**Dataset content**
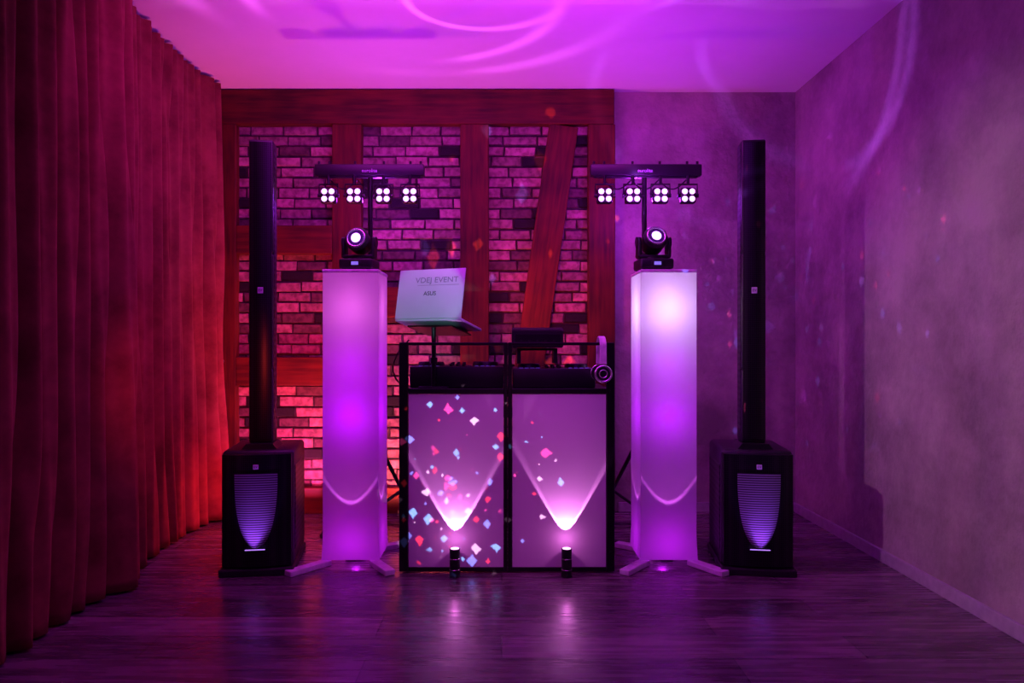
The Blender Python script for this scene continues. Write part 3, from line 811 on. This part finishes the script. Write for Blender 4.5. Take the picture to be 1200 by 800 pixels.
for sx in (-1.132, 1.185):
    light('SPOT', 'grille_glow', (sx, 3.22, .07), (.38, .07, 1), 9, (sx, 3.335, .28), .003, 50, 1)  # added spot at each subwoofer to light its inset, no fixture there
cols = [(1, .03, .04), (.2, .25, 1), (1, .5, .9), (.2, .45, 1), (1, .05, .3)]
disc = light('SPOT', 'disco_dots', (-.35, .5, 1.3), (1, 1, 1), 900, (-.15, 3.38, .45), 0, 17, .1)
gobo_dots(disc, 40, .5, .8, cols)
d3 = light('SPOT', 'disco_dots', (.3, .5, 1.5), (1, 1, 1), 800, (-.24, 3.38, .36), 0, 9.5, .3)
gobo_dots(d3, 52, .5, .9, cols)
d2 = light('SPOT', 'disco_dots_wide', (-.2, .6, 1.4), (1, 1, 1), 450, (1.8, 4.35, 1.35), 0, 28, .1)
gobo_dots(d2, 52, .36, .75, [(.5, .06, .9), (.15, .15, 1), (.35, .15, 1), (1, .06, .3)], (1, .5, 1))
d4 = light('SPOT', 'disco_dots_red', (.1, 1.0, 1.7), (1, 1, 1), 1100, (.3, 4.6, 1.75), 0, 26, .1)
gobo_dots(d4, 17, .42, .95, [(1, .08, .02), (.3, .15, 1), (1, .06, .03)], (1, .6, 1))
d5 = light('SPOT', 'blue_specks', (0, 3.0, 1.9), (1, 1, 1), 90, (1.4, 4.6, 1.6), 0, 32, .5)
gobo_dots(d5, 34, .5, .8, [(.12, .12, 1), (.3, .1, 1)], (1, .6, 1))
# broad circular gobo from the first moving head
r1 = light('SPOT', 'ring_beam', (-.45, 3.35, 1.70), (.9, .12, 1), 48, (-.45, 3.38, 2.7), 0, 150, .2)
gobo_ring(r1, [(0, 0, .60), (.02, .06, .74), (.3, 0, .3)], .035, 1.4, 2.3, 0.0)
r2 = light('SPOT', 'ring_beam', (.6, 2.9, 1.75), (.42, .08, 1), 58, (1.2, 3.8, 2.4), 0, 150, .2)
gobo_ring(r2, [(0, 0, .5), (.2, .0, .35)], .035, 2.0, 4.1)

w = bpy.data.worlds.new('world'); scene.world = w; w.use_nodes = True
w.node_tree.nodes['Background'].inputs[0].default_value = (.04, .005, .06, 1)
w.node_tree.nodes['Background'].inputs[1].default_value = .3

**What is needed**
Only lines with the string "scene" belong in your answer; copy each one.

**Finished exercise**
The Blender Python script for this scene continues. Write part 3, from line 811 on. This part finishes the script. Write for Blender 4.5. Take the picture to be 1200 by 800 pixels.
w = bpy.data.worlds.new('world'); scene.world = w; w.use_nodes = True